So busy, in fact, that the Kansas independent senate candidate has been unable to read two Republican-backed abortion bills he was asked about last month and indicated he would review before Election Day.

“We haven’t had a chance,” Orman told The Daily Caller when asked Sunday if he had read the bills, which The Weekly Standard’s John McCormack first pressed him on following an Oct. 9 debate.

Orman, a Kansas City-area businessman, is challenging three-term Republican incumbent Pat Roberts.

One of the bills McCormack brought up would prohibit federal funding for abortions. The other would ban abortions past 20 weeks on the grounds that fetuses begin feeling pain at that point in the gestation cycle. Both bills are likely to come up for a vote if Republicans regain control of the Senate.

“We’ve been [busy] campaigning and traveling the state,” Orman told TheDC in an interview at his Wichita campaign offices, where he spoke to about a dozen supporters gearing up for a final push into Tuesday’s election.

“But if [the bills] do come up, one of the things that I’ve always said is that I will read every piece of legislation that comes up, so we’ll absolutely do that,” Orman said.

Orman, who says he is pro-choice, has said that he thinks a partial-birth abortion ban “makes sense” and that he opposes federal funding for abortions.

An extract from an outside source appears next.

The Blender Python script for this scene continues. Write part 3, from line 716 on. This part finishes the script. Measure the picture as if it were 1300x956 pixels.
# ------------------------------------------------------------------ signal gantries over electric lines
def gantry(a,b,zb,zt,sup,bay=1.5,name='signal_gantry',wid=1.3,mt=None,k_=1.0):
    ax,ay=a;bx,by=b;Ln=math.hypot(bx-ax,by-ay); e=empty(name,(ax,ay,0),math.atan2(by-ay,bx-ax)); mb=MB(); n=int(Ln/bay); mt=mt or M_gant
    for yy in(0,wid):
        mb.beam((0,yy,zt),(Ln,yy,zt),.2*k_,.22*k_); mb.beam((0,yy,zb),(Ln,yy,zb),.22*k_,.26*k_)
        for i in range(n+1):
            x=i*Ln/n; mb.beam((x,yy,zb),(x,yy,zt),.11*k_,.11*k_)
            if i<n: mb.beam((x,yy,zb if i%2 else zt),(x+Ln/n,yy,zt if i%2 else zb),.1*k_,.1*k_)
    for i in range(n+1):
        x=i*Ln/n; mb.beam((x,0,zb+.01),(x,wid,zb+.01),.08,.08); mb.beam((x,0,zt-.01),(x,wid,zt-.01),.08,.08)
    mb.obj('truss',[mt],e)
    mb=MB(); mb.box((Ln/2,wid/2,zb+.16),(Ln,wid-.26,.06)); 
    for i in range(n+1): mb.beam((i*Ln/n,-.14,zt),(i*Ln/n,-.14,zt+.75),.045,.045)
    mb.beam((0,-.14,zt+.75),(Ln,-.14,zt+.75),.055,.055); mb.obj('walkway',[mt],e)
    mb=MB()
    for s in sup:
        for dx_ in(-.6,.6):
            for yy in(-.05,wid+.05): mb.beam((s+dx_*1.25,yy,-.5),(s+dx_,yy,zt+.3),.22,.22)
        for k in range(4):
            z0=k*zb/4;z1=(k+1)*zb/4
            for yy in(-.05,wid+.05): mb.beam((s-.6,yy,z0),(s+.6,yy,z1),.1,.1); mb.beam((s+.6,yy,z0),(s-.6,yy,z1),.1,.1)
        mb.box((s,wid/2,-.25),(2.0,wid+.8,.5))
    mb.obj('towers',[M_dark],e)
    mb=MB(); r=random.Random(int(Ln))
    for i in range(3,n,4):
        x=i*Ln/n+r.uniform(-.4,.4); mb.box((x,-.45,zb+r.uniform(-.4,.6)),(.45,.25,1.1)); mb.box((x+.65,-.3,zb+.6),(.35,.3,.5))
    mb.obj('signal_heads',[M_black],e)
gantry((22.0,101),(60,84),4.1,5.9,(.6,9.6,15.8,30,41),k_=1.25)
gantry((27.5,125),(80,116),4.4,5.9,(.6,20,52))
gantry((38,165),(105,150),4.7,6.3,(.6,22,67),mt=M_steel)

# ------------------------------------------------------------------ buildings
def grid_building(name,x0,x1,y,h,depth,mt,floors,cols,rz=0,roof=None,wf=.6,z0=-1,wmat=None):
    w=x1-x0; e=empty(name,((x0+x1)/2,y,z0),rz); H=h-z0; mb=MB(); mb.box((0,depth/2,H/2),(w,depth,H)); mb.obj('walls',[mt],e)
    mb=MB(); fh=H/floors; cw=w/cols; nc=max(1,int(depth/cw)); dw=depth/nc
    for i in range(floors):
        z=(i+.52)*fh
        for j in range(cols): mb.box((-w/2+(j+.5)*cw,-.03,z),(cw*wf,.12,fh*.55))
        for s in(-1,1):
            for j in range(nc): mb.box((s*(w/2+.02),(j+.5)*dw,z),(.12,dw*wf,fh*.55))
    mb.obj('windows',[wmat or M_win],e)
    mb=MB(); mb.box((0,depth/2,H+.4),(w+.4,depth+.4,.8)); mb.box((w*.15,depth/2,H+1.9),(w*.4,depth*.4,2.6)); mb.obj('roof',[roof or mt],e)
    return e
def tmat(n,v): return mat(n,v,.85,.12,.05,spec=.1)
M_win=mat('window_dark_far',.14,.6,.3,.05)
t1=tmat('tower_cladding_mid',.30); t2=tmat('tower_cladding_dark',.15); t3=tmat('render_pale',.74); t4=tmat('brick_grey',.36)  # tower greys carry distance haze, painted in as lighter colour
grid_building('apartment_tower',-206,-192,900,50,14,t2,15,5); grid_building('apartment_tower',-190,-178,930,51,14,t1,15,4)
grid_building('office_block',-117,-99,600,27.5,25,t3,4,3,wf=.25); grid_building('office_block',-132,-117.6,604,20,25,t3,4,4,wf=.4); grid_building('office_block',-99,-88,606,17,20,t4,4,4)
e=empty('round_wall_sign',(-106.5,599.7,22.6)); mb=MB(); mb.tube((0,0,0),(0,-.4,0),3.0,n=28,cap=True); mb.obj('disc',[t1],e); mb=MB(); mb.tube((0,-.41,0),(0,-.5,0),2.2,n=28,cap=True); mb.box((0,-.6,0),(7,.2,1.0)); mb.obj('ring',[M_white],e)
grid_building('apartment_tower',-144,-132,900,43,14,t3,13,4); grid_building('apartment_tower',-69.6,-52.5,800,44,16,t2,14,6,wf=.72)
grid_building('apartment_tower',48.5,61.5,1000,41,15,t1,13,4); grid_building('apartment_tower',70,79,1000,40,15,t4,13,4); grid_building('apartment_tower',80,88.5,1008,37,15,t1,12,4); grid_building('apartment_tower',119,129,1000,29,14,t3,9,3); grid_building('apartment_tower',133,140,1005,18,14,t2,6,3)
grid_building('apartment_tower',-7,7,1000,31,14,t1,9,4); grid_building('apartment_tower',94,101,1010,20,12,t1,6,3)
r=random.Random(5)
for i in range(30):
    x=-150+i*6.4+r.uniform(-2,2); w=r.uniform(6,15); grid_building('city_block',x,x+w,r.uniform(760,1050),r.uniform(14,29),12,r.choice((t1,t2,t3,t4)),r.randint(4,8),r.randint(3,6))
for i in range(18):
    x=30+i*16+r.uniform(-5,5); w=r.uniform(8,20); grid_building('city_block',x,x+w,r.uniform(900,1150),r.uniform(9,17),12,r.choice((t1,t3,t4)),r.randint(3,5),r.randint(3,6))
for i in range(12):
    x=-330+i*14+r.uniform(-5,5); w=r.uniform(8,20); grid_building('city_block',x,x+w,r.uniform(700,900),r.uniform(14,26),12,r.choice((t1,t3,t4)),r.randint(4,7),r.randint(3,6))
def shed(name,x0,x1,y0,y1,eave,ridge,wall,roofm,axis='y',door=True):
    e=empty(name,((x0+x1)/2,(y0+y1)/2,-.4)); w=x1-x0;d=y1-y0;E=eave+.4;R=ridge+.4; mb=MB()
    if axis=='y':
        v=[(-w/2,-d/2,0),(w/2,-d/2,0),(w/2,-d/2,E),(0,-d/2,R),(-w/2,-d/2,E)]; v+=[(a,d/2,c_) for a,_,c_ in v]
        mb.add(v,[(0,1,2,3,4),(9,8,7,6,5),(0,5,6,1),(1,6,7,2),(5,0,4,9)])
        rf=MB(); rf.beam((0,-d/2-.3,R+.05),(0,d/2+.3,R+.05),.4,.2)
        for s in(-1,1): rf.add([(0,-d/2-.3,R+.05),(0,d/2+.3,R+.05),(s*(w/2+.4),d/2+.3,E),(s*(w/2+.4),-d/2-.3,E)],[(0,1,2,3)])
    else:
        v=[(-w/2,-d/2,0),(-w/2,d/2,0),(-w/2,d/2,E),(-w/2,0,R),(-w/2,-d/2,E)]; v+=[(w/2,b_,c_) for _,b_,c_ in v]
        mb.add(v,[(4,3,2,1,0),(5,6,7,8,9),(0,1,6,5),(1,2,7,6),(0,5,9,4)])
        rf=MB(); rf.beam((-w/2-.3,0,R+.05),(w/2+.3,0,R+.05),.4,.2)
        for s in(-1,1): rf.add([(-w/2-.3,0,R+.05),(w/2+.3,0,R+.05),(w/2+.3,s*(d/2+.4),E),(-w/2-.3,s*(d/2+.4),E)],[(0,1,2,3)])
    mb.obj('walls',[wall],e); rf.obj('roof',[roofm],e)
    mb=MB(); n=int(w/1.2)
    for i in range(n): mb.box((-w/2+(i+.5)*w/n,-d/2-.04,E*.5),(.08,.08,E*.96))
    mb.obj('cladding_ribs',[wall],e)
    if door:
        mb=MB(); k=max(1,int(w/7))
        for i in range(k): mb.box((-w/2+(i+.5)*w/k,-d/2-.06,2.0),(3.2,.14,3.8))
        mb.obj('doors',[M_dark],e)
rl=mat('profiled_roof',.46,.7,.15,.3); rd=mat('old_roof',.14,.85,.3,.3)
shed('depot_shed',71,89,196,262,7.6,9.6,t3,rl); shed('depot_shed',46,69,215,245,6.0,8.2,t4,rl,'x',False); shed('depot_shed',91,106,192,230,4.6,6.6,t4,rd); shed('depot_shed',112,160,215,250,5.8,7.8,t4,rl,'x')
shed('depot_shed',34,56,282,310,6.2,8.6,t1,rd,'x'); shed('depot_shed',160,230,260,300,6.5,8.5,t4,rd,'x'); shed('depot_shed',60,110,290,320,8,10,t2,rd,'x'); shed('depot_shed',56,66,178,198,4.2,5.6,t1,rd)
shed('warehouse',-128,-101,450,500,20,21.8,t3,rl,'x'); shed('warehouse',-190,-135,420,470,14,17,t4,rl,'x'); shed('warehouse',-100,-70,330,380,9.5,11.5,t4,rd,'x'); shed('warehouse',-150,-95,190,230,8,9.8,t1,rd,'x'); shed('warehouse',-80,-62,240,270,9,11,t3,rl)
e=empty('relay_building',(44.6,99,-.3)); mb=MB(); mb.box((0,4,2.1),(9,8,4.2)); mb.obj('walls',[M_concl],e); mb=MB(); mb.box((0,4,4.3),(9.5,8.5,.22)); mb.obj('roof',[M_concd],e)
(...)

But he has avoided diving into more nuance on the issue, saying that, as a man, he should not tell women what to do with their bodies.

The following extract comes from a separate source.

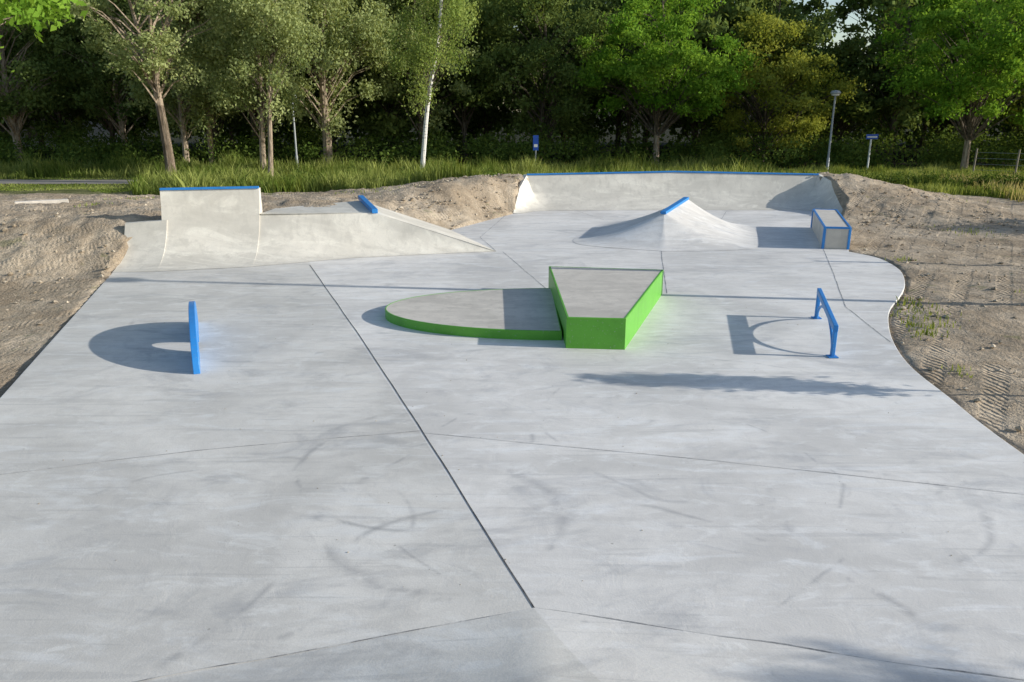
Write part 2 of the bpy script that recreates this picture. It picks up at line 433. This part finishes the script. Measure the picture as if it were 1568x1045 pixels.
# ------------------------------------------------------------------ terrain
cp=[(-9.6,18.9,.84),(-12,18.9,.85),(-16,19,.8),(-22,19,.7),(-9.5,17.0,.02),(-12,16.3,.05),(-16,16,.1),(-22,16,.1),(-8.7,20,.86),(-6.2,20.3,.9),(-4.8,21.6,.92),(-5,23.5,.85),
(-8,24,.75),(-14,24,.7),(-22,24,.6),(-8,28,.5),(-14,28,.4),(-22,28,.35),(-1.95,23.5,.0),(-.95,25.6,.02),(-.1,27.3,.05),(-2.9,24,.5),(-2.0,26.2,.95),(-.8,28,1.15),(.1,29.6,1.15),(-2.5,29,.95),(-3.8,26.8,.85),(-4.6,28.8,.7),
(3,30.2,1.02),(6,30.3,1.1),(9,30.2,1.1),(11.8,30,1.12),(3,32.5,.5),(9,32.5,.5),(0,32.5,.35),(-8,32.5,.15),(13,32.5,.4),(12.3,28.6,1.05),(13.6,28.4,.85),(15,28,.45),(17,28,.1),(11.9,26.9,.4),(13,25,.1),(11,24.6,.0),(9.6,21,0),(9.7,19,0),
(9.6,17,-.01),(12,14,0),(8,12,0),(7,9,-.02),(6.5,6,0),(12,8,0),(18,20,0),(24,20,0),(20,10,0),(24,28,0),(-8.3,14,-.04),(-7,10,-.04),(-6,6,-.04),(-12,12,0),(-16,8,0),(-20,12,.05),
(-3,15,-.1),(0,10,-.1),(3,20,-.1),(6,24,-.1),(3,6,-.1),(0,24,-.1),(0,0,0),(-10,0,0),(10,0,0),(0,-10,0),(-28,10,0),(-28,30,.1),(28,10,0)]+[(x,36.5,0) for x in range(-30,31,6)]
cp=np.array(cp)
Amat=np.hypot(cp[:,None,0]-cp[None,:,0],cp[:,None,1]-cp[None,:,1])
wts=np.linalg.solve(Amat+np.eye(len(cp))*1e-6,cp[:,2])
def terrain(X,Y):
    z=np.zeros(X.shape)
    for (x,y,_),w in zip(cp,wts): z+=w*np.hypot(X-x,Y-y)
    fx=np.clip((30-np.abs(X))/4,0,1);fy=np.clip((38-Y)/2,0,1)*np.clip((Y+12)/4,0,1)
    return z*fx*fy
xs=np.concatenate([np.array([-600,-300,-150,-90,-60,-45,-36,-30]),np.linspace(-26,-17,30),np.arange(-16.9,18,.10),np.linspace(18.2,27,28),np.array([31,37,46,60,90,150,300,600])])
ys=np.concatenate([np.array([-600,-200,-60,-20,-10,-5,-2,0,2]),np.arange(3,12,.14),np.arange(12,33,.10),np.linspace(33.3,46,30),np.array([50,60,80,120,200,400,800])])
X,Y=np.meshgrid(xs,ys,indexing='ij')
Z=terrain(X,Y)
Nz=np.zeros(X.shape)
for i in range(X.shape[0]):
    if abs(xs[i])>27: continue
    for k in range(X.shape[1]):
        if 2<ys[k]<36 and not (-6<xs[i]<5 and ys[k]<17):
            x=xs[i];y=ys[k]
            Nz[i,k]=.09*mn.noise((x*.7,y*.7,0))+.06*mn.noise((x*2.2,y*2.2,3))+.05*abs(mn.noise((x*4.6,y*4.6,7)))+.03*mn.noise((x*8.5,y*8.5,9))
amp=np.where(Z>.15,1.15,.5)
Z=Z+Nz*amp
ins=inpoly_np(X,Y,outline)
bank=(np.abs(X)<5.3)&(Y<5)&(Y>-4)
Z=np.where(ins|bank,np.minimum(Z,-.14),Z)
Z=np.where(inpoly_np(X,Y,[(-9.0,17),(-8.9,18.2),(-8.5,19.0),(-6.2,19.4),(-3.4,19.75),(-1.84,23.4),(-.4,19.7),(-4,18.8)]),-.14,Z)
Z=np.where(inpoly_np(X,Y,[(.3,27),(.35,28.4),(.7,29.55),(6,29.7),(11.2,29.55),(11.4,27),(6,27)]),-.14,Z)
nx,ny=X.shape
idx=np.arange(nx*ny).reshape(nx,ny)
F=np.stack([idx[:-1,:-1],idx[1:,:-1],idx[1:,1:],idx[:-1,1:]],-1).reshape(-1,4)
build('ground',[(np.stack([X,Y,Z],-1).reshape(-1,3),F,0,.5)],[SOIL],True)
def tz(x,y): return float(terrain(np.array([x]),np.array([y]))[0])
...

“Any late-term abortion is really something that would have to have a health of the mother exception,” he told TheDC Sunday.

While abortion is no longer the national hot-button issue it once was, the topic has emerged as one that could “tip the scales” in the Kansas race, as The Hill characterized it recently.

The candidates’ differences on the issue came to a head in a debate last month. Orman said he thought there were other more important issues to discuss. The pro-life Roberts pounced, saying that it was “unconscionable” for Orman to seemingly dismiss an issue that is important to Kansas voters.

Roberts has also called Orman another “pro-abortion vote” for Senate Majority Leader Harry Reid and President Obama. Roberts has cited Orman’s past campaign contributions to both as evidence that he is a liberal Democrat rather than an independent.

When The Weekly Standard’s McCormack asked Orman on Oct. 9 about the bills, the candidate said he would read them first and get back to with an answer.

But McCormack reported earlier this week that Orman’s campaign has ignored several follow-up inquiries.

“Would you vote for or against each of those bills?” McCormack asked Orman at the event.

When Orman said he had not read the bills, McCormack pressed on whether he would before the election so that voters will know where he stands.

Orman responded, saying, “once again, we will go ahead, and I try to read every bill before I say whether or not I’d support it, and I’ll read those bills.”

According to McCormack, he submitted follow-up inquiries to the Orman campaign, but had not heard back by Oct. 28.

Orman’s critics say that by avoiding fully discussing his stance on abortion, he is attempting to “run out the clock” before Election Day.

“It is strategically smart for him to obfuscate and for Roberts to call him on it as he has,” Marjorie Dannenfelser, the executive director of the Susan B. Anthony List, an anti-abortion group, told TheDC.

“Clarity is his enemy on the abortion issue,” Dannenfelser continued. “The truth hurts him politically and should.”

As evidence to back that claim, Dannenfelser pointed to a recent video in which Orman is seen avoiding answering a woman who asked him about his stance on abortion. Orman told the woman to check out his website as he moved quickly down the street.

An Orman campaign spokesman told TheDC on Sunday that with all the traveling, the candidate just hasn’t had time to review the abortion bills, or any others.

“We’ve been living out the car,” Orman joked with his supporters in Wichita, the second of his three Sunday campaign stops.